Latvian farmlands mainly uninsured

Only a third of sowing areas are currently insured in Latvia. While the areas insured rose last year, farmers are generally reluctant to do so. Last year was a major loss for agriculture due to the weather. At an international conference this week, agriculture industry representatives discussed managing the risks posed by climate change, including insurance trends, Latvian Radio reported January 31.

Various climate-related risks, such as spring frost, drought, rains, and hail, have caused increasing losses to farms. Vita Baumane, head of farmland insurance at the grain Co-op Latraps, said that currently only 30% of the areas are insured in Latvia:

"If there are approximately 900 thousand hectares of sowing areas in Latvia, only a third of them are insured. This is not just a question of insurance supply, but also of financial literacy of farms, how each farm plans its development and future operations."

Juris Lazdiņš of the Farmers' Saeima referred to last year as the year of adaptation. According to the farmers' organization, grain yields were 20-30% lower last year.

Lazdiņš cited the unstable and unpredictable state support for insurance policies as one of the reasons for the sluggish insurance activity. Previously, the aid intensity was 70%, currently 50%.

Meanwhile Agriculture Minister Armands Krauze (Union of Greens and Farmers) to participants of the conference that it is also necessary to revisit the discussion on the establishment of the Agricultural Risk Fund:

“It's impossible for the country to support different industries all the time and in most cases insurance works and I see that's how it has to stay, too, but we need to think more about those areas where insurance is very difficult or actually not working in reality - fruit farming, vegetable farming, grassland and maize.
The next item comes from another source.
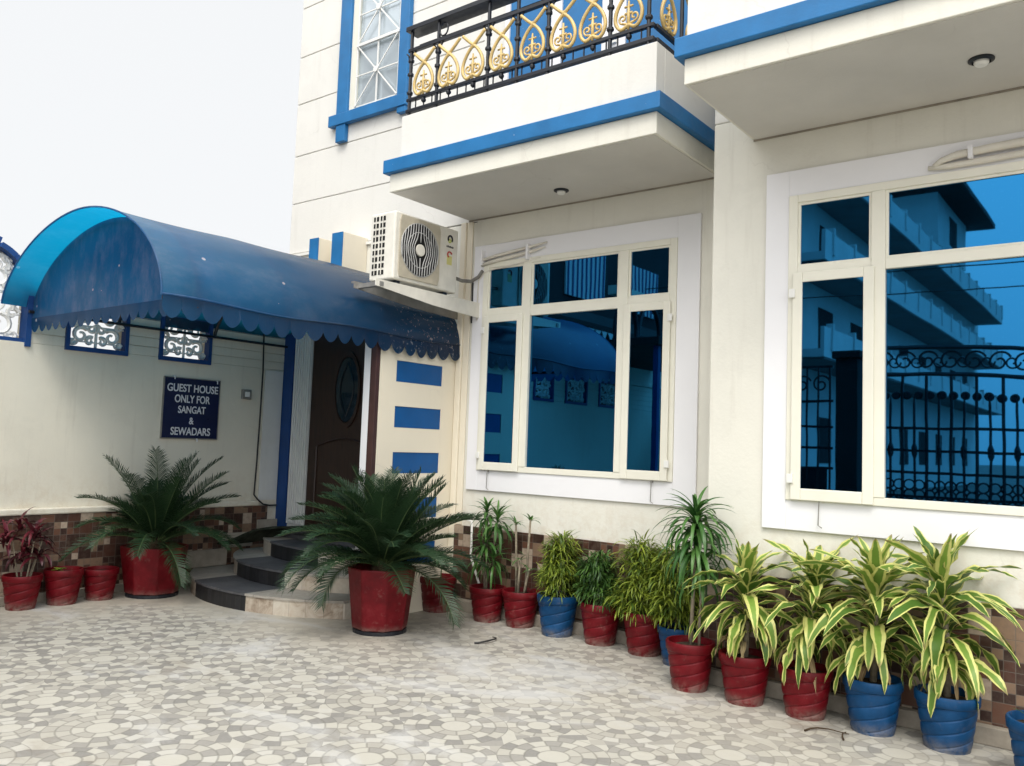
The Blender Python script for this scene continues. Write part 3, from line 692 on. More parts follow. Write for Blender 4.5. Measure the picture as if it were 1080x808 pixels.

“And here, very seriously, we have to go back to the historic discussion of setting up a risk fund - a national mutual fund that both farmers themselves and we could also use for the administration of European funding. But we need a background that helps farmers where insurance companies will never go or very rarely get involved right now. ”

Data from the Latvian Association of Insurers shows that in 2022 altogether EUR 9 million was paid to farmers for losses on sowing and plantings, while last year in only 8 months EUR 16 million was paid.

Association chief Jānis Abāšins said last year's total statistics are still coming, however, he believes as much as EUR 20 million may have been paid in reimbursements for the whole year: “There's some progress. If you look five or seven years ago, around 10% of the area was insured, it's now about 30%, but of course, you'd like that figure to be even higher [..].”

The association estimates that areas insured rose to 350 thousand hectares last year, up 100 thousand hectares from a year earlier.